= Dataset section =

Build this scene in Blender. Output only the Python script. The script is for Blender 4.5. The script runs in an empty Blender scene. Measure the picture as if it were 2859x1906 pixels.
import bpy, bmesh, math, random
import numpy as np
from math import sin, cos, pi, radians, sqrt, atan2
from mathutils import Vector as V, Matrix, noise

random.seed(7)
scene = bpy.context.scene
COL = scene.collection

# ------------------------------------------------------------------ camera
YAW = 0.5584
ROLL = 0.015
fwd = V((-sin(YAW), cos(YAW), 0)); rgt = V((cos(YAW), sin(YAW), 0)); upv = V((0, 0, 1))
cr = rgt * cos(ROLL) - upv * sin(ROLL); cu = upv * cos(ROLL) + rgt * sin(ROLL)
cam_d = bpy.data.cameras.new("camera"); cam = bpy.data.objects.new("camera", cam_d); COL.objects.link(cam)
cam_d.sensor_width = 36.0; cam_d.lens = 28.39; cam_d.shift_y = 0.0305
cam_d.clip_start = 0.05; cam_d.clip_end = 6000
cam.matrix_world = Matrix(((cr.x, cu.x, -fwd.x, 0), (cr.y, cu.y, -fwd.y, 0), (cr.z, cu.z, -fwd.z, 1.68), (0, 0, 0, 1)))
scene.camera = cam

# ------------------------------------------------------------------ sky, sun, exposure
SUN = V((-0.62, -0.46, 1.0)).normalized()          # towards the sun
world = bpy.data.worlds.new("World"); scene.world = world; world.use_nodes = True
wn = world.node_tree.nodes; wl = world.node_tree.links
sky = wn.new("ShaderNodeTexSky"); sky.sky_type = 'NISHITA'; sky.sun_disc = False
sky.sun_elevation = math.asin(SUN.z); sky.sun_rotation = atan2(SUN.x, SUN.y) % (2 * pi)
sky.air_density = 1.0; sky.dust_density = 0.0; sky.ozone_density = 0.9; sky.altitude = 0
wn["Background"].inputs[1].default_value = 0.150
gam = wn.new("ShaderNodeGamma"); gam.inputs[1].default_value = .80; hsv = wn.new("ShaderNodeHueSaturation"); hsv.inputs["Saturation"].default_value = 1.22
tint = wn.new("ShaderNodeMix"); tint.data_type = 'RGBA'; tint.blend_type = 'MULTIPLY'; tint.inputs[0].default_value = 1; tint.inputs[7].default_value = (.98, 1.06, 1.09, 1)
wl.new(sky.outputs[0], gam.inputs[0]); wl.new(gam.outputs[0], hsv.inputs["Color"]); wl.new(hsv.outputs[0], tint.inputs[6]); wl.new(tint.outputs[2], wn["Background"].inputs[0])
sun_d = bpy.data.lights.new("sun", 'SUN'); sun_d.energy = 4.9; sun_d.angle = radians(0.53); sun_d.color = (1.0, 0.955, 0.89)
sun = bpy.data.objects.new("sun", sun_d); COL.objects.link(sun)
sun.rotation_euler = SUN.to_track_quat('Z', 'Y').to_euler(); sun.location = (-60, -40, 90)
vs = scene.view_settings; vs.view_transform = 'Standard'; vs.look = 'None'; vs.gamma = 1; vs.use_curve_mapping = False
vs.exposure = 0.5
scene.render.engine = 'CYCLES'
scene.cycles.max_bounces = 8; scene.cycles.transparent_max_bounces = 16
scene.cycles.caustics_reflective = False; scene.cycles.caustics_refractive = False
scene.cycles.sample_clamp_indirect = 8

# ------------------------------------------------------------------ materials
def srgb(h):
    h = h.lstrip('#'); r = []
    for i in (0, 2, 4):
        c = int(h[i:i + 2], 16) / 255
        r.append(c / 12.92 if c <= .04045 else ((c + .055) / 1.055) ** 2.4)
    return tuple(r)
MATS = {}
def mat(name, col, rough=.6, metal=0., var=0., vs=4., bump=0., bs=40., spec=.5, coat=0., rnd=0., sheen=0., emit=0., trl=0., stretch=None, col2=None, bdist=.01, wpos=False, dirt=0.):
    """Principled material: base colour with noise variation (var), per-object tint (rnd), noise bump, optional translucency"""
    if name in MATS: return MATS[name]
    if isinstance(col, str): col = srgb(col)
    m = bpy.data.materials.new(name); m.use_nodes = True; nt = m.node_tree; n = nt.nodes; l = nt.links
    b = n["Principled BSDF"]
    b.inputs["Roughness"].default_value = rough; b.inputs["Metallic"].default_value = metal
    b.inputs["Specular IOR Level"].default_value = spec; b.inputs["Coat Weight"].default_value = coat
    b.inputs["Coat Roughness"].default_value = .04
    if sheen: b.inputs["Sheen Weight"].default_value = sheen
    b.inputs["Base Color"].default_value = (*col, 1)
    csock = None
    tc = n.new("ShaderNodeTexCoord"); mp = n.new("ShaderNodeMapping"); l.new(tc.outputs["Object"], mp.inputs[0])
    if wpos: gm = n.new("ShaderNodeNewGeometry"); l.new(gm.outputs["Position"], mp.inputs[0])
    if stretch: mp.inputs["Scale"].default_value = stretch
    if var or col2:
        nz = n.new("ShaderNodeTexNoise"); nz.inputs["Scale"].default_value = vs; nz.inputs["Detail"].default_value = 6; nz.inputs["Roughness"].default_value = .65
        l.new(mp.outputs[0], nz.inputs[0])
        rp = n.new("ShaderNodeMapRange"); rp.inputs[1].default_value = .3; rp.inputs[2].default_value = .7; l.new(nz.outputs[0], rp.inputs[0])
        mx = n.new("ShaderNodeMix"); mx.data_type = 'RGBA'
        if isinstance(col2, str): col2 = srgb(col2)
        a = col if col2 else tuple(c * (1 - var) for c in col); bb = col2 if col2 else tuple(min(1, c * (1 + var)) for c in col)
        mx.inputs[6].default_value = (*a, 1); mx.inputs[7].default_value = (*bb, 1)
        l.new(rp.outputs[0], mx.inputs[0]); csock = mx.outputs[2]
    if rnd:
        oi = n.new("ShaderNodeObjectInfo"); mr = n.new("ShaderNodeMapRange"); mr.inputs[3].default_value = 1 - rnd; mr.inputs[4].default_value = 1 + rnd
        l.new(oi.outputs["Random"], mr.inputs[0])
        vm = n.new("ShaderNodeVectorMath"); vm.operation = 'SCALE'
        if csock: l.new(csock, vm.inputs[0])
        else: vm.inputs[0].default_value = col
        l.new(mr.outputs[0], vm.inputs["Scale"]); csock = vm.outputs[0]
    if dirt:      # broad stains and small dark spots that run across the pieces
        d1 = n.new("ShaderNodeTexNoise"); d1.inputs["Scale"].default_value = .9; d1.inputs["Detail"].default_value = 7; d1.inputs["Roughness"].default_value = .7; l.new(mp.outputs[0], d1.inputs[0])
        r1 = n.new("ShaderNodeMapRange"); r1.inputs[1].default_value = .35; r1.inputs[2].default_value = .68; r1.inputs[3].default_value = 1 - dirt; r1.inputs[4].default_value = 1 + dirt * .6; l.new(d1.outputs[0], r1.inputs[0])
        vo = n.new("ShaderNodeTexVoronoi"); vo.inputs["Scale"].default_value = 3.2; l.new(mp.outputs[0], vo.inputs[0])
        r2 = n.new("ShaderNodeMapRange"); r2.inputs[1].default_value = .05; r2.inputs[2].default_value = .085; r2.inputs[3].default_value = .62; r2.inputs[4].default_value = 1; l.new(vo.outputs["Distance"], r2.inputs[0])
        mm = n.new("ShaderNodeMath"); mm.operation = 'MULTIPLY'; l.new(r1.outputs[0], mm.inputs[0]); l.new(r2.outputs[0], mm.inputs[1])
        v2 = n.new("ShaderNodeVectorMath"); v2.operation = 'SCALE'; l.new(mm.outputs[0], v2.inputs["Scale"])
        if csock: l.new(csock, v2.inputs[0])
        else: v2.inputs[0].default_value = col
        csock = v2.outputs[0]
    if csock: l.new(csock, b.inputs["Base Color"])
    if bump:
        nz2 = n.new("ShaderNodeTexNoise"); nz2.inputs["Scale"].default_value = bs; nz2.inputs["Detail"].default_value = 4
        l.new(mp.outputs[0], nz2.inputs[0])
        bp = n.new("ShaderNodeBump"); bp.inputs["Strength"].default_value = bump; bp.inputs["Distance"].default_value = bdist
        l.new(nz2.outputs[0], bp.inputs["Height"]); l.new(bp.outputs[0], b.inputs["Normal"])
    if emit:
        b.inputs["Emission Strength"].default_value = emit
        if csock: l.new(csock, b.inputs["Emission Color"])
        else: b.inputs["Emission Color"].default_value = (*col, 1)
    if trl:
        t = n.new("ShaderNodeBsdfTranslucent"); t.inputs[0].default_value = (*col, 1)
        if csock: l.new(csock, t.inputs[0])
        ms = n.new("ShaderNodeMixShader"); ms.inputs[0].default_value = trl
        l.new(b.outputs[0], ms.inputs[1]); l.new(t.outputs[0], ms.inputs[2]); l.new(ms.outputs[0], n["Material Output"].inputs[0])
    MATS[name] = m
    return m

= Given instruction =
Reproduce, please, the lines of the material from its first line down to the line containing "COL = scene.collection", keeping both ends and nothing beyond them.

= Solution to the problem =
Build this scene in Blender. Output only the Python script. The script is for Blender 4.5. The script runs in an empty Blender scene. Measure the picture as if it were 2859x1906 pixels.
import bpy, bmesh, math, random
import numpy as np
from math import sin, cos, pi, radians, sqrt, atan2
from mathutils import Vector as V, Matrix, noise

random.seed(7)
scene = bpy.context.scene
COL = scene.collection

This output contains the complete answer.